**GOAL**: In the listing below, locate the line with "Reconstruct this image" and the line with "sc.cycles.sample_clamp_indirect = 6.0", then output both and everything between them exactly, minus any pictures.

**DATASET RECORDS**:

________________________________________

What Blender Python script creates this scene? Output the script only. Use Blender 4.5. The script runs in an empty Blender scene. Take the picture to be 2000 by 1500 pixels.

________________________________________

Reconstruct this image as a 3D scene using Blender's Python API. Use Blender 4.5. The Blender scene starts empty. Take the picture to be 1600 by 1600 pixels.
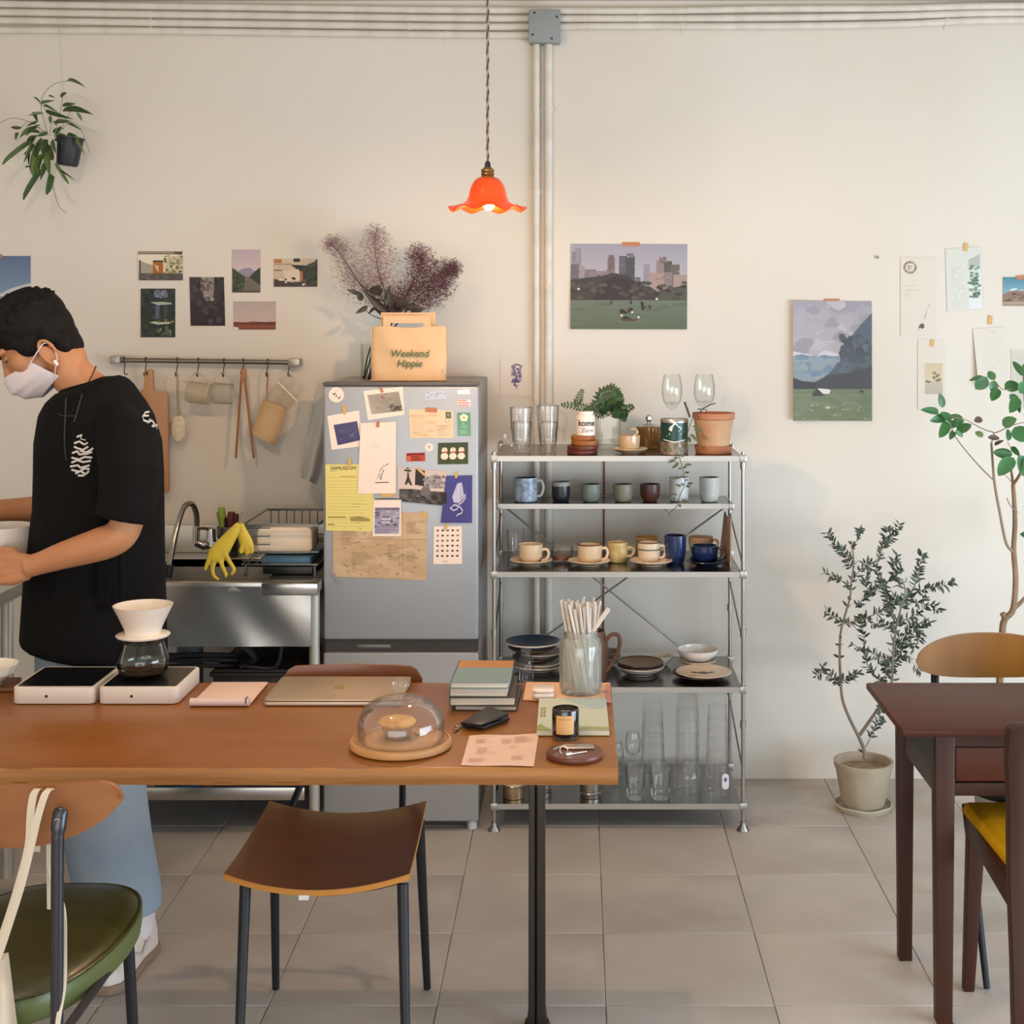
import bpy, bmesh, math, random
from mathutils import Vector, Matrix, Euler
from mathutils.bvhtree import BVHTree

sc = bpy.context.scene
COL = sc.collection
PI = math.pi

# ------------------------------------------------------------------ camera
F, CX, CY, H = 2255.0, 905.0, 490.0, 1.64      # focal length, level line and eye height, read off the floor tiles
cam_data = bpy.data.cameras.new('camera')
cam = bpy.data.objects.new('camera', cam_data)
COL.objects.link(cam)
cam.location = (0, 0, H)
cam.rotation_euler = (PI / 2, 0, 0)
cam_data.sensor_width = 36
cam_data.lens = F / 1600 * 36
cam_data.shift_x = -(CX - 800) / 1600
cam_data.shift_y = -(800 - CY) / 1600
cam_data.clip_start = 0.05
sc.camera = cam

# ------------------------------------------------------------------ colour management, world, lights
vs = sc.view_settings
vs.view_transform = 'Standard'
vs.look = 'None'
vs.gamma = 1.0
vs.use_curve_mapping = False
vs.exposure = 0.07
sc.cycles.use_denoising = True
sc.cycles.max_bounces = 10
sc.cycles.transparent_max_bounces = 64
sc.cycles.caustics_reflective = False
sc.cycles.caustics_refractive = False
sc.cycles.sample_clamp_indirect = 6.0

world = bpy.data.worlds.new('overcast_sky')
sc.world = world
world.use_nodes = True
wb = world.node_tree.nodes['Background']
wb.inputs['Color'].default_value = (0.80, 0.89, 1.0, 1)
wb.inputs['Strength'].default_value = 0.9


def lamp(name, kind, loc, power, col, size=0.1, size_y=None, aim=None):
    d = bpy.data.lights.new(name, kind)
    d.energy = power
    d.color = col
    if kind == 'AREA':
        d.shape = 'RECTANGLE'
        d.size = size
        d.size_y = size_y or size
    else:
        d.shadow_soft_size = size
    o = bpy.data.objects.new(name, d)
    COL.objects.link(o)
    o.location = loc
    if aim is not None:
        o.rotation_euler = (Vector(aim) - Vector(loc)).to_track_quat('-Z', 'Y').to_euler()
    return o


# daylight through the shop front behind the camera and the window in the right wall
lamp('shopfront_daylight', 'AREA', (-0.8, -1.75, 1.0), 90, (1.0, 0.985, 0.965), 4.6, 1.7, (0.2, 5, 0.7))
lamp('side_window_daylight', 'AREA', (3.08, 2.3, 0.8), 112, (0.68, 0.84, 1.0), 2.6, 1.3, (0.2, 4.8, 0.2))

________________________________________

**SOLUTION FOR THIS TASK**:
Reconstruct this image as a 3D scene using Blender's Python API. Use Blender 4.5. The Blender scene starts empty. Take the picture to be 1600 by 1600 pixels.
import bpy, bmesh, math, random
from mathutils import Vector, Matrix, Euler
from mathutils.bvhtree import BVHTree

sc = bpy.context.scene
COL = sc.collection
PI = math.pi

# ------------------------------------------------------------------ camera
F, CX, CY, H = 2255.0, 905.0, 490.0, 1.64      # focal length, level line and eye height, read off the floor tiles
cam_data = bpy.data.cameras.new('camera')
cam = bpy.data.objects.new('camera', cam_data)
COL.objects.link(cam)
cam.location = (0, 0, H)
cam.rotation_euler = (PI / 2, 0, 0)
cam_data.sensor_width = 36
cam_data.lens = F / 1600 * 36
cam_data.shift_x = -(CX - 800) / 1600
cam_data.shift_y = -(800 - CY) / 1600
cam_data.clip_start = 0.05
sc.camera = cam

# ------------------------------------------------------------------ colour management, world, lights
vs = sc.view_settings
vs.view_transform = 'Standard'
vs.look = 'None'
vs.gamma = 1.0
vs.use_curve_mapping = False
vs.exposure = 0.07
sc.cycles.use_denoising = True
sc.cycles.max_bounces = 10
sc.cycles.transparent_max_bounces = 64
sc.cycles.caustics_reflective = False
sc.cycles.caustics_refractive = False
sc.cycles.sample_clamp_indirect = 6.0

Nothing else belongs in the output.